Publishers, advertisers and consumers all have skin in the game when it comes to the use and proliferation of ad blockers. Like everyone, I am deeply concerned where the industry is and more importantly, what has to be done to reconnect with disaffected, disgruntled consumers.
The rapid adoption of ad blockers is a direct response to our industry’s persistence in using old fashioned and outdated advertising practices, that don’t work, and in many cases, never did. The result is a breakdown in media economics. Consumers are switching off ads, reducing publisher income and damaging advertiser sales prospects. But everyone already knows this.
So how did we get into this mess?
Once upon a time people bought magazines and newspapers because they valued the editorial content offered. Ads were part of the revenue model and were not intrusive from a reader’s perspective. Some were even entertaining. Simply flip the page and get on with it.
The advent of digital publishing meant for many that old models were unsustainable and that drove a move towards digital advertising to fill the economic void. This regrettably spawned a vicious cycle in which the entire advertising eco-system shifted over time from quality to quantity objectives and almost everyone lost site of the consumer experience. Volume and scalability became the hot buzzwords and technology, as always, was developed to support them. Huge investments have been made in all things digital (programmatic, DSP’s, DMP’s, networks, exchanges, native and more), which with no change in product quality means the same old unwanted, annoying ads. Couple that with privacy and performance issues: it is clear why ad blockers are massively proliferating. In addition, the industry seems to either be blind or not care that vast majority of fraud happens through the use of programmatic channels. This blinkered approach has created a self-fulfilling prophecy that drives consumers away from wanting to see any ads: enter ad blocking. Today’s business drivers have become more about short term revenue gain; money for money’s sake, at any expense. It’s become more about cost reduction instead of creativity. It’s become more about data mining not consumer privacy. It’s become more about volume and scale rather than creating great consumer experiences and value.
The sad truth is many still have their heads in the sand. The implicit standing contract between publisher and consumer; see and enjoy my content in exchange for seeing my advertisements has been fundamentally, and perhaps, forever broken. The erosion of advertising revenue is realizing the not so slow death of the very economic model that was wrongly thought would save the publishing industry. If the internet is to remain free, a major course correction is needed. And everyone in our industry needs to stand up and be counted, not just an enlightened few.
What Needs To Be Done? A Two Pronged Tactical Initiative Plus A Transformational Strategy
Simply put, our industry needs to get back on a track that changes consumer attitudes towards advertising; One that ends the intrusiveness of current and often considered questionable advertising practices that are being used today. Doing so will start a process that will ultimately remove or greatly reduce the need for consumers to rely on ad blockers in the first place.
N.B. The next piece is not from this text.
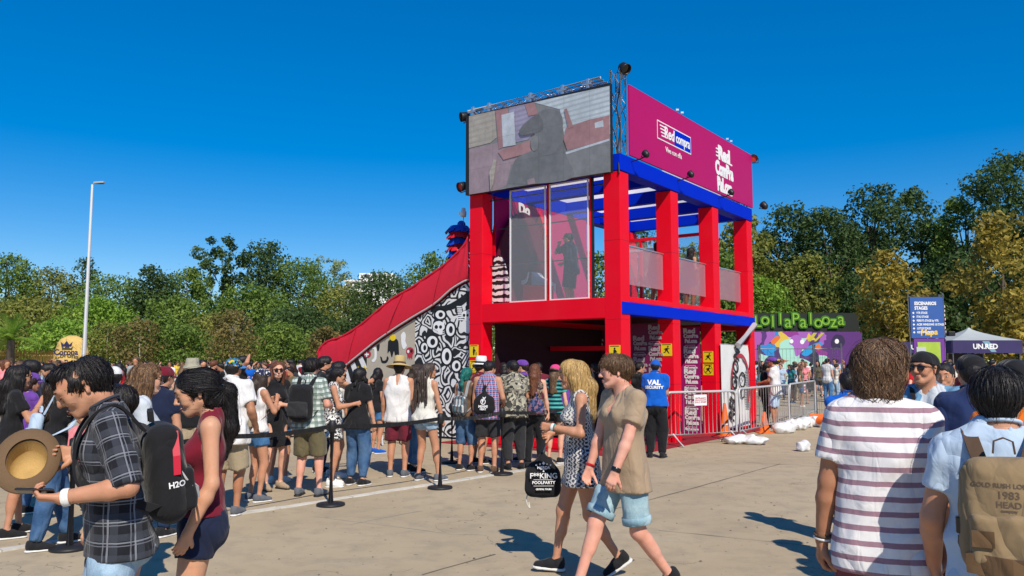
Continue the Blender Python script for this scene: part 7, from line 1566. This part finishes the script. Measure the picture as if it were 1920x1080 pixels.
person('man in a navy football shirt with a yellow crest seen from behind', pos(1824, 5.3), 14, 1.755, 'm', SKIN['olive'], ('short', HAIR['black'], dict(thick=.012, strands=0)), ('football_shirt', cloth('football_navy', (.016, .03, .095)), dict(sleeve=.7, hem=-.10, off=.02)), ('shorts', CL['grey'], dict(len=.8)), (SHB, SOLE), dict(hl=(-.26, .06, .86)), 2, girth=1.08, extras=[X_cap(CL['black'], brim_dir=-70), crest, X_bracelet('l', CL['red'], .05, .03)])
den_shirt = denim('denim_shirt', (.09, .22, .36), (.17, .33, .48))
person('man in an open denim shirt, black backwards cap and sunglasses facing the camera', pos(1737, 6.1), 168, 1.78, 'm', SKIN['tan'], ('short', HAIR['black'], dict(thick=.008, strands=0)), ('denim_shirt', den_shirt, dict(sleeve=1.2, hem=-.10, off=.022, scoop=.24, vee=1, neck=.07, fold=.009)), ('shorts', DEN['light'], dict(len=.8)), (SHB, SOLE), dict(hy=-18, hp=-3, hr=(.28, .02, .95), hl=(-.26, .05, .9)), 2, girth=1.08,
       extras=[X_cap(CL['black'], back=True), X_sunglasses(), lambda o: (lambda VF: o.add('undershirt', VF[0], VF[1], CL['lightgrey'], VF[2]))(garment(o, 'top', dict(sleeve=0, off=.012, hem=-.05, scoop=.05), 1, 77)), lambda o: put(o, 'bag_strap', G().strip(cat_rom([o.t(.10, -.05, .56), o.t(.09, .06, .53), o.t(.03, .155, .36), o.t(-.06, .165, .2), o.t(-.14, .12, .06)]), (1, 0, .3), .035, .006), CL['black'])])
person('man with a black cap and black and orange T-shirt cut by the right edge', pos(1906, 4.1), 20, 1.72, 'm', SKIN['tan'], ('short', HAIR['black'], dict(thick=.012)), ('t_shirt', CL['orange'], dict(sleeve=.6, hem=-.1)), ('shorts', CL['black'], dict(len=.8)), (SHB, SOLE), {}, 1, extras=[X_cap(CL['black'], brim_dir=-70)])
person('man whose face shows between the denim shirt and the football shirt', pos(1771, 7.4), 172, 1.70, 'm', SKIN['tan'], ('short', HAIR['black'], dict(thick=.012, low=-.03)), ('t_shirt', CL['charcoal'], dict(sleeve=.6, hem=-.1)), ('shorts', CL['black'], dict(len=.8)), (SHB, SOLE), {}, 1)
person('blue-shirted steward half hidden behind the striped T-shirt man', pos(1590, 7.6), 10, 1.62, 'm', SKIN['tan'], ('short', HAIR['black'], dict(thick=.010)), ('t_shirt', CL['blue'], dict(sleeve=.7, hem=-.1)), ('trousers', CL['black'], dict(len=1.97)), (SHB, SOLEB), dict(base='fold'), 1, girth=1.1, extras=[lambda o: decal(o, 'VAL\nSECURITY', wp, 0, .36, .07, .032, name='lettering', bold=.002)])
# --- security guard, people by the fence -------------------------------------------------------------
person('security guard in a bright blue T-shirt and cap standing by the barrier', foot(1231, 858), -12, 1.74, 'm', SKIN['tan'], ('short', HAIR['black'], dict(thick=.008)), ('t_shirt', CL['blue'], dict(sleeve=.68, hem=-.02, off=.022)), ('trousers', CL['black'], dict(len=1.98, loose=.028, off=.018)), (SHB, SOLEB), dict(hr=(.12, .26, 1.05), hl=(-.14, .24, 1.06), curl=.6), 1, girth=1.10, extras=[X_cap(CL['blue']), lambda o: decal(o, 'VAL', wp, 0, .40, .12, .036, name='lettering', bold=.006, sx=1.1), lambda o: decal(o, 'SECURITY', wp, 0, .315, .07, .036, name='lettering', bold=.004, sx=1.05)])
person('man in a white T-shirt and purple cap behind the barrier row', pos(1452, 20.6), 72, 1.83, 'm', SKIN['brown'], ('short', HAIR['black'], dict(thick=.01)), ('t_shirt', CL['white'], dict(sleeve=.62, hem=-.12)), ('shorts', CL['lightblue'], dict(len=.9, loose=.03)), (SHB, SOLE), dict(hl=(-.1, .34, 1.1), hr=(.1, .3, 1.05)), 1, extras=[X_cap(CL['purple'])])
person('woman in black facing the white-shirted man behind the barriers', pos(1432, 21.2), -80, 1.70, 'f', SKIN['tan'], ('pony', HAIR['black'], dict(len=.2)), ('t_shirt', CL['black'], dict(sleeve=.6, hem=-.08)), ('trousers', CL['black'], dict(len=1.97)), (SHB, SOLEB), dict(base='phone'), 1)
# --- left mid distance ---------------------------------------------------------------------------------
def slip(o): pass
tee_bw = plaid('tee_blackwhite', (.014, .014, .016), [(0, .94, .10, .25, (.70, .69, .66), 1.0)])
person('long-haired woman in a black top and jeans pushing the pushchair', foot(88, 1028), -82, 1.66, 'f', SKIN['olive'], ('long', HAIR['darkbrown'], dict(len=.34, thick=.012, strands=900, seg=9, step=.03, sr=.003, skw=dict(drop=.75, curl=.5, wave=.8))), ('t_shirt', tee_bw, dict(sleeve=.6, hem=-.06, off=.016)), ('jeans', DEN['mid'], dict(len=1.98)), (SHB, SOLE), dict(lean=6, hr=(.16, .47, 1.03), er=(.4, -.3, -1), fr=(0, 1, -.2), hl=(-.16, .45, 1.05), al=(-.1, .18, .085), ar=(.1, -.12, .085)), 1, extras=[X_sunglasses(), X_bracelet('r', MATS['rubber_white'], .93, .02), X_backpack('pale blue backpack on the woman with the pushchair', CL['lightblue'], CL['lightblue'], CL['lightblue'], (.12, .05, .17), .2, -.17)])
person('dark-haired woman in black with sunglasses and bare legs at the left edge', foot(8, 1008), -78, 1.68, 'f', SKIN['tan'], ('long', HAIR['black'], dict(len=.3, strands=700, seg=9, step=.03, sr=.003)), ('t_shirt', CL['black'], dict(sleeve=.6, hem=-.1)), ('shorts', CL['black'], dict(len=.45)), (SHB, SOLE), dict(al=(-.1, .15, .085), hr=(.1, .24, 1.35), er=(.5, 0, -1)), 1, extras=[X_sunglasses()])
person('woman with ombre hair, sunglasses and a grey T-shirt looking right', pos(262, 6.0), -78, 1.70, 'f', SKIN['fair'], ('long', HAIR['ombre'], dict(len=.24, strands=1300, seg=9, step=.025, sr=.0022, skw=dict(drop=.8))), ('t_shirt', CL['lightgrey'], dict(sleeve=.6, hem=-.08, off=.02)), ('shorts', DEN['blue'], dict(len=.4)), (SHW, SOLE), dict(hr=(.22, .1, .85)), 1, extras=[X_sunglasses()])
person('short dark-haired boy just behind the plaid shirt man', pos(238, 4.7), 60, 1.58, 'm', SKIN['olive'], ('short', HAIR['black'], dict(thick=.012, strands=600, sr=.002, seg=6)), ('t_shirt', CL['charcoal'], dict(sleeve=.6, hem=-.1)), ('shorts', CL['navy'], dict(len=.8)), (SHB, SOLE), {}, 1)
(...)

The answer lies in a root and branch change in attitude and action:
1. Open Communications Channels With Current Ad Block Users
It’s a fact that there has been little if any dialogue between publishers and consumers who use ad blockers. As a result, publishers have no actual idea why their site is being blocked, how many times it happens and what revenue losses they are incurring. And from a consumer’s perspective, all they are offered by ad blockers is a binary decision to block or not. It’s an “all or nothing” proposition. Now publishers have the opportunity to put technology finally to “good use”.
To engage directly with ad block consumers who visit their site you need tools that identify when an ad block occurrence takes place and which ad blocker is being used. Then you need to provide a two-way communication and dialogue with ad block users through rich messaging that allow publishers to start to change consumer behavior and give readers a wide variety of alternative choices through configurable publisher-defined options. These tools should then expose what works and what doesn’t to optimize the consumer experience and measure the impact of the publisher choices consumers are willing to take and quantify which choices consumers took including white list conversions over time.
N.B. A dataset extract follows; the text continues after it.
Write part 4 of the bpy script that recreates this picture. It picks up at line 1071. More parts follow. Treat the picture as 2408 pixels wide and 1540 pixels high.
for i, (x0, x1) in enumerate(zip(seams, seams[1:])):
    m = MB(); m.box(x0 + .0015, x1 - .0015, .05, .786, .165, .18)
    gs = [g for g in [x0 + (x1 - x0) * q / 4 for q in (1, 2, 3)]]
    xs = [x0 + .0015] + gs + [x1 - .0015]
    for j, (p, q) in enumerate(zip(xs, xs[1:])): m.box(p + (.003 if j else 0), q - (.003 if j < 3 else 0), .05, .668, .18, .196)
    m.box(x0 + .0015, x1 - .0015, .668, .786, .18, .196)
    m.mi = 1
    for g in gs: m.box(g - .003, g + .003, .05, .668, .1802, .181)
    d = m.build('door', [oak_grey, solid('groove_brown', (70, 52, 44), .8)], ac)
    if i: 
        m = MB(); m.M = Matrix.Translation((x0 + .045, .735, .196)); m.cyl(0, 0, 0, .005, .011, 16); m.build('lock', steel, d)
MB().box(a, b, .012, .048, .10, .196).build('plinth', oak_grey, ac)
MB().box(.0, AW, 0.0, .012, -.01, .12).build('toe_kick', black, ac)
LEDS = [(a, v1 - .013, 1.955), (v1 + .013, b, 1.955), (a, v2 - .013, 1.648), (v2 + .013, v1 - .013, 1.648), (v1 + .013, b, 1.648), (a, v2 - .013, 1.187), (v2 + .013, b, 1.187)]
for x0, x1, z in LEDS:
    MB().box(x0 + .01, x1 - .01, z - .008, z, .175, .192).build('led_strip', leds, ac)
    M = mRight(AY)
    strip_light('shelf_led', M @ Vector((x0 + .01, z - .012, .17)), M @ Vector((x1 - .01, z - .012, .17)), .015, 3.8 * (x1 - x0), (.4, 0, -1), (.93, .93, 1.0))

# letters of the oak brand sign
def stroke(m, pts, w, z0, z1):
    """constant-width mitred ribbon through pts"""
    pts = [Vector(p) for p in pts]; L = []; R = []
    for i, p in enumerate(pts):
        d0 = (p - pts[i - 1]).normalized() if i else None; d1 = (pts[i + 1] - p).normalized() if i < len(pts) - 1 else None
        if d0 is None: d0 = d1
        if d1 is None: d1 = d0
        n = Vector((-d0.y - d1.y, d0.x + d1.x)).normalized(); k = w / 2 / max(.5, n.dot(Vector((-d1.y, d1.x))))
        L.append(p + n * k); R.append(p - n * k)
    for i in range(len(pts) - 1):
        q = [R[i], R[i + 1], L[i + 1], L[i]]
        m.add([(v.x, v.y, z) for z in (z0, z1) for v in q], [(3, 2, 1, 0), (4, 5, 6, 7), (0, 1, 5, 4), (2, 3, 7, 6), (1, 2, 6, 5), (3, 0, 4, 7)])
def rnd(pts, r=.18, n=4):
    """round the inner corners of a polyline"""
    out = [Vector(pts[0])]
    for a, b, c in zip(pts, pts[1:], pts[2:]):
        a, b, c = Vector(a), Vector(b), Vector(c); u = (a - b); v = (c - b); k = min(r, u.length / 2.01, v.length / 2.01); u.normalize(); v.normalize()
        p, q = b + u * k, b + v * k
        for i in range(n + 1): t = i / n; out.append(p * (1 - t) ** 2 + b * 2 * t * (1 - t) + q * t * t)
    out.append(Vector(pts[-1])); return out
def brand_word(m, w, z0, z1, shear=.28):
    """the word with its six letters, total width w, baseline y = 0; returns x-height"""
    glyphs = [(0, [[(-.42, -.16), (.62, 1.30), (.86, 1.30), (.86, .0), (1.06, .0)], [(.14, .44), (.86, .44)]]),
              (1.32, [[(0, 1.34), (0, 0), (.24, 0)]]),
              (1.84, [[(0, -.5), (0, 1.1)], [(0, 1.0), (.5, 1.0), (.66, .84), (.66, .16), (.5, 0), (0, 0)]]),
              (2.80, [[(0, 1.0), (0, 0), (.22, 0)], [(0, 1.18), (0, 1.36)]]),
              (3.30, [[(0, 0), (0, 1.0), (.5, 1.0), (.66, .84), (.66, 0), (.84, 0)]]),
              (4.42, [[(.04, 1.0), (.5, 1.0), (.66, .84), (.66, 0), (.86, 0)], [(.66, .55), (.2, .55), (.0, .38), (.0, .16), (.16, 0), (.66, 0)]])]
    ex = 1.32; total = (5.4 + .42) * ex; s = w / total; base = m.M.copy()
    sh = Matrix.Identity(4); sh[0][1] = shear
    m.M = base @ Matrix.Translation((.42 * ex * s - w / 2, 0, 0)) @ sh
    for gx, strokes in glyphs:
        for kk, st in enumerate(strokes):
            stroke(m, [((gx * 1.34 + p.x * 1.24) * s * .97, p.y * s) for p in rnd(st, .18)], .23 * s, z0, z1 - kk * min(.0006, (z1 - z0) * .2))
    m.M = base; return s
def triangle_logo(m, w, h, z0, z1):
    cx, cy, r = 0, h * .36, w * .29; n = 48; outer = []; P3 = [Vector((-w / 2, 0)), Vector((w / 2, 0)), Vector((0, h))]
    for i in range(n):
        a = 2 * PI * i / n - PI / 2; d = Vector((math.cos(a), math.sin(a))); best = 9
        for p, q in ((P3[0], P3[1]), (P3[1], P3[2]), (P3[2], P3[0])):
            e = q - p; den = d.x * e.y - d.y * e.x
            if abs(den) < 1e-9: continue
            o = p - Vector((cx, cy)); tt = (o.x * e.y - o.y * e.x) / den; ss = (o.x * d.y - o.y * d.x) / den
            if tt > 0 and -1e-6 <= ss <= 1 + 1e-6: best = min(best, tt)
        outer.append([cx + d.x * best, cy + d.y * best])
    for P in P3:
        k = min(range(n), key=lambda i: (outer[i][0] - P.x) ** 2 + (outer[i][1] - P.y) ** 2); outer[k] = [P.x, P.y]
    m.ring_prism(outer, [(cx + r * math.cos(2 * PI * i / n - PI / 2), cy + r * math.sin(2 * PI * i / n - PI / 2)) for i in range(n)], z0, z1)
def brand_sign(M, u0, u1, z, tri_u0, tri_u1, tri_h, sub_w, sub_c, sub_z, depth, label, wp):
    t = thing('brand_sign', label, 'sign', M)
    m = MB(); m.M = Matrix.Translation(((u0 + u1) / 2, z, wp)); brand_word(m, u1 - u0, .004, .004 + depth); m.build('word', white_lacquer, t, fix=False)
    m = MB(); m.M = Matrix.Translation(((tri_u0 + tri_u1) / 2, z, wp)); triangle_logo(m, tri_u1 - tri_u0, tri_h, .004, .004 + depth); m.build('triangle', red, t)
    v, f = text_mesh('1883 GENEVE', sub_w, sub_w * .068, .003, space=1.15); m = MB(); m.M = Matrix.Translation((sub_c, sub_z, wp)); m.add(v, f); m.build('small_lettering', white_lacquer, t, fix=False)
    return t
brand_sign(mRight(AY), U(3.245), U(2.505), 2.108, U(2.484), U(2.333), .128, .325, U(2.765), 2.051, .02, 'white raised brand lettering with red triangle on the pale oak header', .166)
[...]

Some more fortunate premium publishers like the New York Times and the Washington Post don’t have to concern themselves about ad blockers as you can’t get full access to their content without a paid subscription. Others including GQ and Slate both detect ad blocking and message readers to turn off their ad blocker or pay to get access to content. These practices may or may not work well for them but for many other publishers they don’t have that luxury. These new tools help those not so fortunate to figure out what their response to ad blocking should be. One point of caution publishers need to consider is that giving zero access to content can prove as damaging as doing nothing. It can, and has been seen to increase the level of animosity against publishers and stifles the whole reason for having the site in the first place. But in the scheme of things, these tools are only tactical. They will not solve the underlying cause and effect on their own.
2. Shift to Transformational Advertising
This is where all our efforts need to strategically focus. It’s clear that the same tired use of display and banner advertising is killing the industry, exacerbated by their huge programmatic proliferation. The use of ad blocking by consumers is a loud a siren, if one needs one, that the whole advertising ecosystem needs a root and branch transformation.
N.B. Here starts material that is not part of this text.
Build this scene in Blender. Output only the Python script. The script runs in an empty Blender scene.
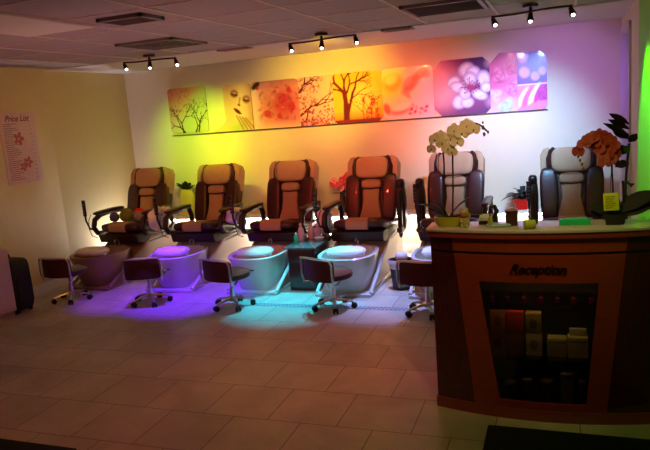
import bpy, bmesh, math, random
import numpy as np
from mathutils import Vector, Matrix
PI = math.pi
random.seed(5)
C = bpy.context.scene.collection
S = bpy.context.scene

def lin(c):
    if isinstance(c, str):
        c = tuple(int(c[i:i+2], 16)/255 for i in (0, 2, 4))
    return tuple((x/12.92 if x <= .04045 else ((x+.055)/1.055)**2.4) for x in c)

# ------------------------------------------------------------------ camera
f, yaw, pitch, roll = 645.72, -.35831, .17474, -.07891
F = Vector((math.sin(yaw)*math.cos(pitch), math.cos(yaw)*math.cos(pitch), -math.sin(pitch)))
R = Vector((math.cos(yaw), -math.sin(yaw), 0)); U = R.cross(F)
R2 = R*math.cos(roll)+U*math.sin(roll); U2 = -R*math.sin(roll)+U*math.cos(roll)
cd = bpy.data.cameras.new('camera'); cam = bpy.data.objects.new('camera', cd); C.objects.link(cam)
cd.sensor_width = 36; cd.lens = f/650*36; cd.clip_start = .05
M3 = Matrix((R2, U2, -F)).transposed()
cam.matrix_world = Matrix.Translation((5.302, -7.199, 1.70)) @ M3.to_4x4()
S.camera = cam

# ------------------------------------------------------------------ world, light, exposure
w = bpy.data.worlds.new('world'); S.world = w; w.use_nodes = True
bg = w.node_tree.nodes['Background']; bg.inputs[0].default_value = (*lin('c07c62'), 1); bg.inputs[1].default_value = .082
S.view_settings.view_transform = 'Standard'; S.view_settings.look = 'None'
S.view_settings.exposure = 0; S.view_settings.gamma = 1; S.view_settings.use_curve_mapping = False

def spot(name, loc, target, col, power, angle=60, blend=.8, size=.03):
    l = bpy.data.lights.new(name, 'SPOT'); l.energy = power; l.color = lin(col) if isinstance(col, str) else col
    l.spot_size = math.radians(angle); l.spot_blend = blend; l.shadow_soft_size = size
    o = bpy.data.objects.new(name, l); C.objects.link(o); o.location = loc
    o.rotation_euler = (Vector(target)-Vector(loc)).to_track_quat('-Z', 'Y').to_euler(); return o
def area(name, loc, target, col, power, sx, sy, spread=180):
    l = bpy.data.lights.new(name, 'AREA'); l.energy = power; l.color = lin(col); l.shape = 'RECTANGLE'
    l.size = sx; l.size_y = sy; l.spread = math.radians(spread)
    o = bpy.data.objects.new(name, l); C.objects.link(o); o.location = loc
    o.rotation_euler = (Vector(target)-Vector(loc)).to_track_quat('-Z', 'Y').to_euler(); return o
# the coloured wall washers on the three tracks
WASH = [
 ((1.30, -1.66, 2.22), (1.02, 0, 1.42), 'b6ff20', 150, 50),
 ((1.60, -1.62, 2.22), (1.62, 0, 1.40), 'ffe800', 100, 52),
 ((3.04, -1.62, 2.22), (2.30, 0, 1.50), 'ffc060', 84, 64),
 ((3.30, -1.64, 2.22), (2.85, 0, 2.10), 'ffd428', 120, 60),
 ((3.62, -1.66, 2.22), (3.35, 0, 1.40), 'ff8848', 84, 74),
 ((4.82, -1.80, 2.22), (4.35, 0, 1.35), 'ffb0d8', 90, 60),
 ((5.08, -1.84, 2.22), (4.80, 0, 1.10), '90ccff', 310, 62),
 ((5.36, -1.88, 2.22), (5.22, 0, 1.65), 'b070ff', 100, 62),
]
for i, (a, b, c, p, an) in enumerate(WASH):
    spot('wall_washer', a, b, c, p, an, 1.0, .04)
spot('red_washer', (3.6, -1.6, 2.25), (3.80, 0, 1.9), 'ff2a10', 50, 60, 1)
# coloured effect lights that fall on the floor before the chairs
spot('violet_floor_light', (2.0, -2.5, 2.3), (1.85, -1.95, 0), '5a20ff', 560, 36, .8)
spot('violet_floor_light', (1.7, -1.9, 2.3), (1.25, -1.95, .0), '7828ff', 260, 34, .9)
spot('cyan_floor_light', (3.0, -1.5, 2.3), (2.98, -1.95, 0), '28d8ff', 480, 36, .8)
spot('cyan_floor_light', (2.9, -3.0, 2.3), (2.8, -1.8, .1), '70d8ff', 130, 26, .9)
spot('blue_floor_light', (3.9, -1.6, 2.3), (3.85, -1.85, 0), '90a8ff', 380, 36, .9)
spot('red_floor_light', (3.9, -2.2, 2.3), (3.6, -3.1, 0), 'ff4838', 36, 60, 1)
spot('amber_floor_light', (3.2, -4.8, 2.3), (3.2, -3.9, 0), 'ff7048', 20, 110, 1)
spot('red_chair_light', (2.6, -3.4, 2.3), (2.9, -.8, .9), 'ff4a24', 100, 60, 1)
spot('orange_chair_light', (1.6, -3.0, 2.3), (1.0, -.6, .95), 'ff9420', 60, 44, 1)
spot('rose_chair_light', (4.6, -3.2, 2.3), (4.6, -.8, .9), 'ff9890', 16, 60, 1)
spot('desk_light', (5.12, -4.75, 2.34), (5.12, -3.74, 1.36), 'ffc888', 34, 62, .9)
spot('green_wall_light', (5.42, -2.30, 2.30), (5.87, -2.16, 1.35), '78ff00', 75, 58, .5)
spot('green_floor_light', (5.6, -4.4, 2.3), (5.2, -4.2, 0), '80ff20', 9, 90, 1)
area('warm_ceiling_fill', (2.6, -3.4, 1.0), (2.6, -2.4, 2.37), 'e09aa0', 13, 2.5, 1.5)  # added fill from below that brightens the ceiling
spot('warm_wall_glow', (2.0, -3.8, 2.2), (0, -1.2, 1.3), 'ffa830', 44, 90, 1, .5)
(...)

It’s true that ads using video or high quality image media are viewed much more positively by consumers. But on their own, they are not transformational and in the end, ad blockers don’t discriminate between “good” and “bad” ads. They block everything or will block everything in their way.
Many people now rave about Native Advertising as being the white knight for our industry. But there is still flawed thinking here too. Obvious shortcomings are being overlooked driven by expediency in a rush to judgement. Today many so-called native ads conforming to the look and feel of a web page and embedded in the content stream are merely camouflaged banner ads. Clicking on them takes consumers out of their intended experience to some other web site where they didn’t want or expect to be; yet more disruption and more of the same old annoying ad tactics that got publishers into the mess we are in today. Sure, native ads done properly will be a key part of the transformation but there is much more needing to be done first.
The cornerstones of true transformational advertising lie with 3 key tenets. Firstly, consumers must be allowed to stay within their intended digital experience. Content and better experiences must be brought to them, wherever they are. Secondly the whole nature of ad content has to be overhauled. Consumers must be informed, educated and truly engaged in the experience if they are to stick around. So ads must be intriguing stories, full of relevant content that they can interact with and take action on within a single experience. This cannot be achieved with just text, a video or a picture. And consumers will decide whether their needs are met through higher rates of engagement and conversion, whatever that might be. The third, and most crucial element, is that the change must be transparent in recognizing consumer power. When consumers realize and accept that their needs and interests are being truly respected, ad blocking should be a thing of the distant past.
But how do we get there I hear you cry. The answer comes in two parts. We must use the advanced technology available us, but now for the common good, to deliver amazing new consumer experiences instead of using it to damage those relationship as we do today. Solving the quality problem also opens the door to using automation and programmatic channels in a more meaningful and responsible way. But technology can only help us through the practical aspects of creativity, production and ad distribution. The bigger mountain that must be climbed is a wholesale change in current thinking. It has to sink in that using business as usual advertising models puts industry survival at stake. The time for paying lip services to this growing crisis is over. It’s time to stop talking and start doing if a free internet is to be in our future.